Bu bir ödünç verme işlemi şeklinde değil, Yerli, siyah, erkek-egemen karşıtı ve ötekileştirilmiş-dışlanmış farklı halk topluluklarının topraklarını geri alma taleplerinin, iklim krizinden en çok etkilenen toplulukların uyum, zarar-ziyan tazmini, zenginliklerin, teknolojinin, enformasyonun, sağlık ve bakım hizmetlerinin ve siyasi erkin hem kuzeyden güneye, hem de tepeden tabana yeniden dağıtım ve bölüşümü (ve çoğu kez halkın ortak kullanımına devri) yolundaki taleplerinin bütünüyle yerine getirilmesi şeklinde olmalıdır.
SORUN
İklim mücadelesi sınıf mücadelesidir. Yönetici sınıflar kolonyalizm, kapitalizm, ataerkillik, beyaz üstünlüğü ve sömürü yoluyla elde ettikleri gücü yıllar yılı öncelikle Küresel Kuzey’in varlıklı, beyaz, heteroseksüel, öz-erkeklerinin egemenliğindeki şirketler ve hükümetler aracılığıyla yeryüzünü ve onun sakinlerini amansızca yok etmekte kullandılar.

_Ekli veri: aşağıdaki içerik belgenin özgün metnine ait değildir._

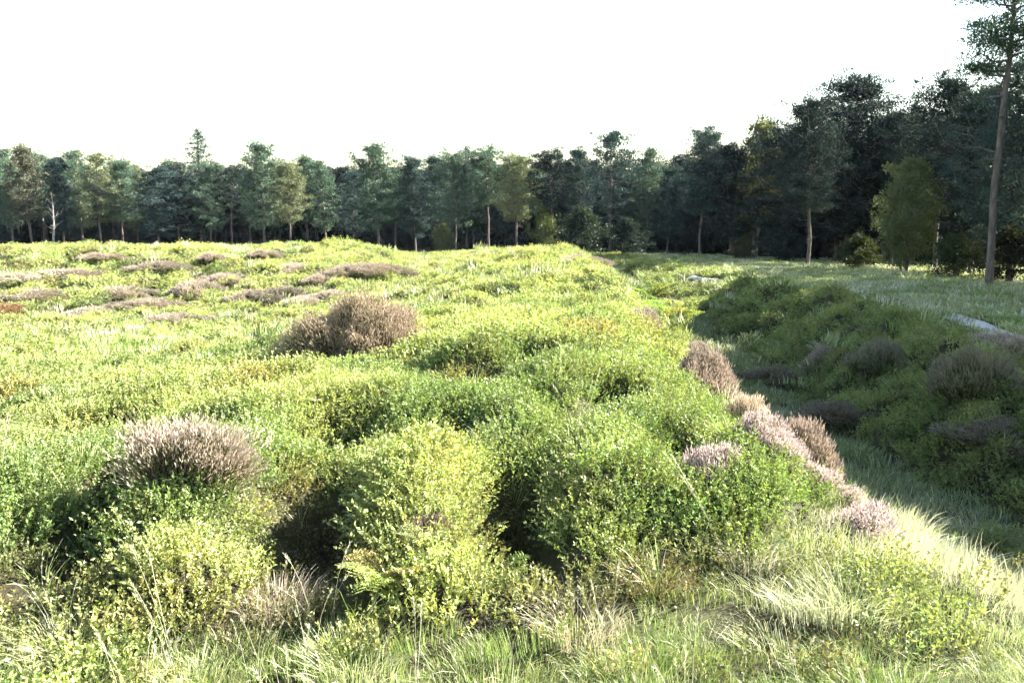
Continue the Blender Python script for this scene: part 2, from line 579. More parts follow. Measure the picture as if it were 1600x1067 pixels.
def scatter(name, P, rot, scl, idx, tint, variants, label):
    """one object: points with attributes, drawn as copies of the variant meshes"""
    src = bpy.data.collections.new(name + '_sources')
    for k, me in enumerate(variants):
        src.objects.link(bpy.data.objects.new('%s_clump_%02d' % (name, k), me))
    me = bpy.data.meshes.new(name)
    n = len(P)
    me.vertices.add(n)
    me.vertices.foreach_set('co', np.ascontiguousarray(P, np.float32).ravel())
    for nm, typ, key, val in (('rot', 'FLOAT_VECTOR', 'vector', rot), ('scl', 'FLOAT_VECTOR', 'vector', scl)):
        at = me.attributes.new(nm, typ, 'POINT')
        at.data.foreach_set(key, np.ascontiguousarray(val, np.float32).ravel())
    at = me.attributes.new('idx', 'INT', 'POINT')
    at.data.foreach_set('value', np.ascontiguousarray(idx, np.int32))
    at = me.attributes.new('tint', 'FLOAT_COLOR', 'POINT')
    at.data.foreach_set('color', np.ascontiguousarray(np.concatenate([tint, np.ones((n, 1))], 1), np.float32).ravel())
    ng = bpy.data.node_groups.new(name, 'GeometryNodeTree')
    ng.interface.new_socket('Geometry', in_out='INPUT', socket_type='NodeSocketGeometry')
    ng.interface.new_socket('Geometry', in_out='OUTPUT', socket_type='NodeSocketGeometry')
    N, Lk = ng.nodes, ng.links
    gi, go = N.new('NodeGroupInput'), N.new('NodeGroupOutput')
    ci = N.new('GeometryNodeCollectionInfo')
    ci.inputs['Collection'].default_value = src
    ci.inputs['Separate Children'].default_value = True
    ci.inputs['Reset Children'].default_value = True
    iop = N.new('GeometryNodeInstanceOnPoints')
    iop.inputs['Pick Instance'].default_value = True

    def attr(nm, typ):
        a = N.new('GeometryNodeInputNamedAttribute')
        a.data_type = typ
        a.inputs['Name'].default_value = nm
        return a.outputs['Attribute']
    e2r = N.new('FunctionNodeEulerToRotation')
    Lk.new(attr('rot', 'FLOAT_VECTOR'), e2r.inputs[0])
    Lk.new(gi.outputs[0], iop.inputs['Points'])
    Lk.new(ci.outputs[0], iop.inputs['Instance'])
    Lk.new(attr('idx', 'INT'), iop.inputs['Instance Index'])
    Lk.new(e2r.outputs[0], iop.inputs['Rotation'])
    Lk.new(attr('scl', 'FLOAT_VECTOR'), iop.inputs['Scale'])
    Lk.new(iop.outputs[0], go.inputs[0])
    o = link(name, me)
    md = o.modifiers.new('cover', 'NODES')
    md.node_group = ng
    tag(o, label, kind='stuff')
    return o


def tilt_euler(n, yaw, amount, r_):
    """euler (xyz) that leans the clump's z axis towards n"""
    v = n * amount + np.array([0, 0, 1.0]) * (1 - amount) + r_.normal(size=n.shape) * .10
    v /= np.linalg.norm(v, axis=1, keepdims=True)
    # rotation order XYZ: Rz * Ry * Rx applied to z axis; solve for yaw=0 first, then spin in the clump itself
    rx = -np.arcsin(np.clip(v[:, 1], -1, 1))
    ry = np.arctan2(v[:, 0], v[:, 2])
    return rx, ry


# ---- bilberry clumps
def bilberry_clump(seed, shoots=17, leaves=18, h=.20, spread=.11, leaf=.0185, wl=.62):
    r = np.random.default_rng(seed)
    b = Bag()
    for s in range(shoots):
        a = r.uniform(0, 6.28)
        q = spread * math.sqrt(r.random())
        p0 = np.array([q * math.cos(a), q * math.sin(a), -.05])
        lean = np.array([math.cos(a), math.sin(a), 0]) * r.uniform(.0, .55) + r.normal(size=3) * .12
        top = p0 + (np.array([0, 0, 1.0]) + lean) * h * r.uniform(.65, 1.15)
        t = np.sort(r.uniform(.28, 1.0, leaves))
        base = p0 + (top - p0) * t[:, None]
        d = unit(leaves, r)
        d[:, 2] = np.abs(d[:, 2]) * .8 + .25
        d /= np.linalg.norm(d, axis=1, keepdims=True)
        V, Q = blades(base, d, leaf * r.uniform(.45, 1.5, leaves), leaf * wl * r.uniform(.6, 1.2, leaves), r, .5)
        b.add(V, Q=Q)
        n = np.cross(top - p0, unit(1, r)[0])
        n = n / np.linalg.norm(n) * .0022
        b.add([p0 - n, p0 + n, top], T=[[0, 1, 2]])
    return b.mesh('bilberry_clump', [M_BILB])


def grass_tuft(seed, n=34, h=.26, spread=.07, droop=.9, w=.0042, lean=(0, 0)):
    r = np.random.default_rng(seed)
    b = Bag()
    for s in range(n):
        a = r.uniform(0, 6.28)
        q = spread * math.sqrt(r.random())
        p0 = np.array([q * math.cos(a), q * math.sin(a), -.03])
        dr = np.array([math.cos(a), math.sin(a), 0]) * r.uniform(.1, 1) * droop + np.array([*lean, 0])
        L = h * r.uniform(.55, 1.2)
        side = np.array([-math.sin(a), math.cos(a), 0]) * math.cos(1.0) + unit(1, r)[0] * .6
        side = side / np.linalg.norm(side) * w * r.uniform(.7, 1.3)
        P = []
        for t in (0, .4, .75, 1.0):
            P.append(p0 + np.array([0, 0, 1.0]) * L * (t - .38 * droop * t * t * .8) + dr * L * .75 * t * t)
        ww = (1, .9, .6)
        V = []
        for k in range(3):
            V += [P[k] - side * ww[k], P[k] + side * ww[k]]
        V.append(P[3])
        b.add(V, T=[[4, 5, 6]], Q=[[0, 1, 3, 2], [2, 3, 5, 4]])
    return b.mesh('grass_tuft', [M_GRASS])


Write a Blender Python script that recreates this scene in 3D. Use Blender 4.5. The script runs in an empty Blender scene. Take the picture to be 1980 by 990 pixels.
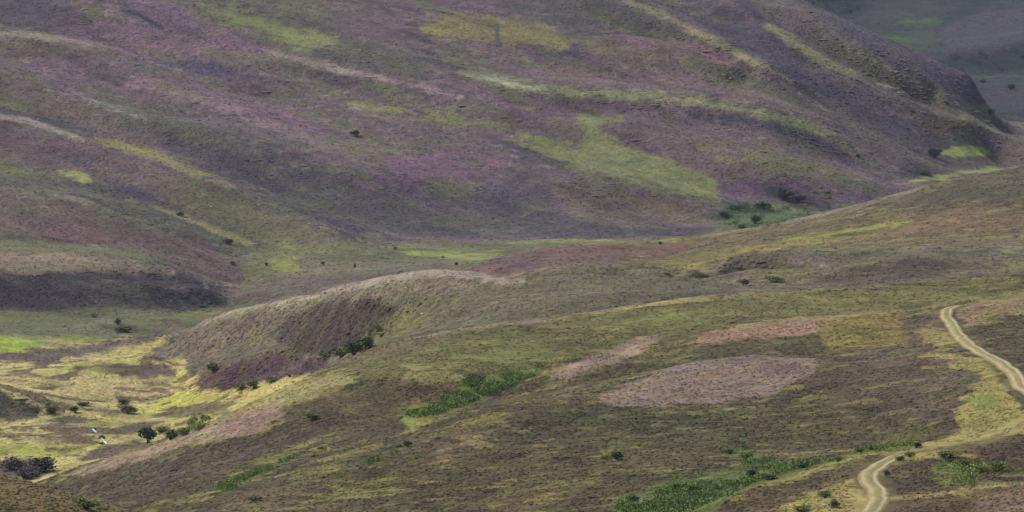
import bpy, math, random
import numpy as np

# ------------------------------------------------------------------ camera numbers
PW, PH = 1980.0, 990.0
F = 990.0 / math.tan(math.radians(6.0))      # 12 degree telephoto
P = math.radians(6.0)                        # looking down by 6 degrees
CP, SP = math.cos(P), math.sin(P)

def ray(u, v):
    """photo point -> (x/Y, z/Y) of the line of sight"""
    xc = (np.asarray(u, float) - 990) / F
    yc = -(np.asarray(v, float) - 495) / F
    k = CP + yc * SP
    return xc / k, (-SP + yc * CP) / k

def pix(t, q):
    """(x/Y, z/Y) -> photo point"""
    a = -P
    yc = np.tan(np.arctan(q) - a)
    k = CP + yc * SP
    return 990 + F * t * k, 495 - F * yc

# ------------------------------------------------------------------ survey of the land
pts = []                                     # (t, w, q)

def curve(nodes, step=34.0):
    """smooth polyline through nodes (tuples), resampled"""
    n = np.array(nodes, float)
    out = []
    for i in range(len(n) - 1):
        p0 = n[max(i - 1, 0)]; p1 = n[i]; p2 = n[i + 1]; p3 = n[min(i + 2, len(n) - 1)]
        m = max(1, int(np.hypot(*(p2 - p1)[:2]) / step))
        for j in range(m):
            s = j / m
            h = ((2 * s**3 - 3 * s**2 + 1) * p1 + (s**3 - 2 * s**2 + s) * (p2 - p0) * .5
                 + (-2 * s**3 + 3 * s**2) * p2 + (s**3 - s**2) * (p3 - p1) * .5)
            out.append(h)
    out.append(n[-1])
    return np.array(out)

def L(*nodes, step=34.0, seen=1):
    """a crest or a hollow seen in the photo: (u, v, distance)"""
    for u, v, d in curve(nodes, step):
        t, q = ray(u, v)
        pts.append((float(t), math.log(d), float(q), seen))

def Z(*nodes, step=60.0):
    """ground hidden behind a crest: (u, distance, height below the camera)"""
    for u, d, z in curve(nodes, step):
        pts.append(((u - 990) / F, math.log(d), z / d, 0))

TV = [-60, 0, 100, 200, 300, 400, 465, 520]
TU = [-200, 0, 500, 1000, 1500, 1900, 2100]
TD = [[2440, 2450, 2520, 2520, 2560, 2640, 2660],
      [2380, 2390, 2450, 2450, 2490, 2590, 2600],
      [2280, 2290, 2350, 2355, 2395, 2520, 2540],
      [2180, 2190, 2250, 2265, 2305, 2455, 2470],
      [2080, 2090, 2150, 2175, 2220, 2345, 2360],
      [1950, 1960, 2065, 2095, 2140, 2200, 2210],
      [1850, 1860, 1985, 2015, 2050, 2100, 2110],
      [1790, 1800, 1920, 1950, 1980, 2030, 2040]]
TD = np.array(TD, float)
def D0(u, v):
    i = min(max(np.searchsorted(TV, v) - 1, 0), len(TV) - 2); a = (v - TV[i]) / (TV[i + 1] - TV[i])
    j = min(max(np.searchsorted(TU, u) - 1, 0), len(TU) - 2); b = (u - TU[j]) / (TU[j + 1] - TU[j])
    return ((TD[i, j] * (1 - b) + TD[i, j + 1] * b) * (1 - a) + (TD[i + 1, j] * (1 - b) + TD[i + 1, j + 1] * b) * a)

def R(r, *nodes):
    """spur (r<0, stands forward) or gully (r>0) of the long heather hillside"""
    c = curve([(a, b) for a, b in nodes], 34)
    for k, (u, v) in enumerate(c):
        t, q = ray(u, v)
        pts.append((float(t), math.log(D0(u, v) * (1 + .48 * r)), float(q), 1))

# ground around the camera and below the frame
for u in (-300, 200, 700, 1300, 1800, 2300):
    Z((u, 20, -6), (u + 1, 20, -6)); Z((u, 120, -30), (u + 1, 120, -30)); Z((u, 300, -62), (u + 1, 300, -62))
    Z((u, 450, -85), (u + 1, 450, -85))
# A bottom-left near shoulder
L((-220, 860, 620), (-60, 897, 600), (0, 920, 590), (50, 942, 580), (100, 970, 570), (135, 992, 565), (220, 1060, 555))
L((-220, 960, 560), (0, 990, 545), (60, 1010, 540))
Z((-220, 690, -112), (0, 670, -112), (120, 650, -112), (260, 640, -113))
Z((-220, 820, -150), (0, 800, -143), (120, 780, -132))
Z((-220, 1000, -185), (-40, 1000, -180), (60, 1000, -166))
# B long near spur
L((60, 948, 1120), (115, 916, 1180), (200, 890, 1160), (280, 862, 1130), (370, 830, 1100), (450, 803, 1075), (545, 778, 1050),
  (600, 735, 1085), (650, 700, 1130), (720, 666, 1165), (860, 637, 1200), (1060, 615, 1215), (1240, 590, 1225),
  (1380, 572, 1235), (1560, 560, 1245), (1750, 548, 1255), (1980, 532, 1265), (2200, 520, 1275))
L((860, 647, 1178), (1060, 625, 1188), (1240, 600, 1198), (1380, 582, 1206), (1560, 570, 1218), (1750, 559, 1228), (1980, 545, 1240))
L((90, 985, 880), (200, 960, 920), (400, 900, 960), (560, 840, 980), (700, 780, 1000), (830, 740, 1020), (1000, 690, 1080), (1150, 660, 1120), (1300, 640, 1130))
L((200, 1000, 780), (600, 1000, 775), (1000, 1000, 755), (1250, 1000, 725))
L((-100, 1060, 740), (100, 1040, 760), (600, 1060, 735), (1000, 1060, 715), (1250, 1060, 680))
L((330, 960, 850), (430, 942, 860), (560, 900, 880), (700, 868, 900), (790, 845, 910))          # bracken gully
L((420, 985, 800), (560, 935, 835), (700, 900, 850), (860, 850, 880), (980, 810, 905), (1080, 770, 935))  # rib beyond it
L((640, 960, 815), (760, 925, 830), (900, 880, 850), (1050, 840, 880), (1200, 820, 890), (1400, 820, 885), (1600, 800, 890), (1750, 790, 890))
L((900, 945, 800), (1100, 920, 805), (1300, 900, 810), (1420, 860, 845), (1600, 850, 850))
L((760, 810, 975), (900, 770, 1010), (1040, 728, 1050))                                         # green bracken bank
L((1160, 768, 940), (1220, 742, 965), (1300, 716, 985), (1450, 693, 1000), (1580, 702, 1000), (1680, 690, 1010), (1760, 680, 1010))
L((1240, 735, 1030), (1330, 700, 1040), (1450, 680, 1045), (1580, 680, 1045), seen=0)
L((1065, 725, 1030), (1120, 700, 1045), (1180, 676, 1075), (1262, 657, 1095))
L((1190, 690, 1085), (1290, 662, 1108))
L((1310, 660, 1095), (1400, 634, 1115), (1500, 623, 1120), (1590, 618, 1125), (1740, 600, 1136), (1830, 594, 1140), (1980, 578, 1150), (2200, 568, 1155))
Z((1790, 1166, -135.6), (1830, 1166, -135.5), (1980, 1175, -134.4), (2200, 1180, -134))
L((1740, 592, 1190), (1830, 588, 1195), (1980, 573, 1200))
L((1160, 785, 925), (1300, 782, 925), (1500, 770, 925), (1700, 750, 930), (1820, 730, 940))
L((1800, 620, 1110), (1840, 650, 1050), (1900, 690, 975), (1960, 730, 915), (2040, 775, 860), (2200, 800, 830))
L((1980, 650, 1020), (2200, 650, 1020))
L((1860, 800, 845), (1900, 760, 880), (1800, 830, 838), (1760, 850, 832))
# gully behind the track shoulder and the shoulder itself
L((1180, 985, 730), (1280, 965, 745), (1360, 945, 755), (1440, 915, 775), (1540, 900, 785), (1640, 880, 800), (1760, 858, 820), (1860, 845, 815), seen=0)
L((1300, 1010, 668), (1380, 972, 680), (1460, 938, 692), (1560, 915, 705), (1640, 889, 720), (1740, 869, 738), (1860, 852, 758), (1980, 826, 790), (2200, 812, 800))
L((1400, 1000, 650), (1560, 970, 660), (1640, 940, 680), (1760, 905, 700), (1880, 890, 715), (2000, 870, 735), (2200, 850, 750))
L((1560, 1010, 630), (1700, 985, 640), (1980, 965, 645), (2200, 955, 645))
L((1560, 1070, 595), (1980, 1050, 590), (2200, 1050, 590))
Z((1330, 705, -112), (1480, 725, -112), (1600, 745, -113))
# hidden ground behind B
Z((-220, 1250, -205), (100, 1270, -203), (250, 1230, -200), (400, 1190, -190), (520, 1150, -178))
Z((560, 1160, -168), (660, 1200, -160), (760, 1235, -156), (900, 1250, -155), (1100, 1262, -153), (1300, 1275, -150), (1500, 1290, -147), (1800, 1300, -146), (2200, 1310, -145))
# valley floor on the left
FL = -204.0
for u in (-200, -60, 80, 220, 340):
    for v in (620, 660, 700, 740, 800, 850, 895):
        if u > 150 and v > 850: continue
        if v in (740, 800) and u < 80: continue
        t, q = ray(u, v); d = FL / q
        pts.append((float(t), math.log(d), float(q), 1))
for u, v, z in ((430, 770, -200), (400, 800, -200), (460, 752, -196), (300, 690, -200), (380, 660, -198)):
    t, q = ray(u, v); pts.append((float(t), math.log(z / q), float(q), 1))
L((-200, 700, 1530), (-60, 732, 1500), (0, 752, 1490), (40, 770, 1485), (80, 790, 1482))
L((-60, 806, 1468), (40, 806, 1468))
Z((-60, 1545, -204), (40, 1535, -204))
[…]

Onlar Küresel Güney’in ekosistemlerini ve halklarını o sözümona “kalkınma”ları ve bitmek tükenmek bilmeyen “ekonomik büyüme”leri uğruna bile bile kurban etmekteler. Bu esnada işçi sınıfı da kendisini yok etmekte olan sistemin ta kendisini inşa etme aracı olarak kullanılmakta.
NE YAPMALIYIZ
İklim krizine sebep olan baskı ve zulüm sistemlerinin tümünün göbeğinde sömürgeciler ve kapitalistler yer almaktadır; iklim tazminatı aracının kullanılması yoluyla kolonizasyonun kökünün kazınması da en iyi iklim eylemidir.
En zengin kapitalist %1, eylemlerinden ve kasıtlı cehaletinden sorumlu tutulmalıdır. Onun kârı bizim ölümümüz demektir. Onun kârı bizim ıstırabımız demektir.
Gelin, Dünyanın dört bir yanında toplumların farklı kesimleriyle birlikte, en çok dışlanmış-ötekileştirilmiş olanların öncülüğünde, gücü elinden alınmış-çalınmış halklara güçlerini geri verelim. Gelin, hep birlikte, #KârıDeğilİnsanı önceleyen bir sistemi ve evimizi inşa edelim.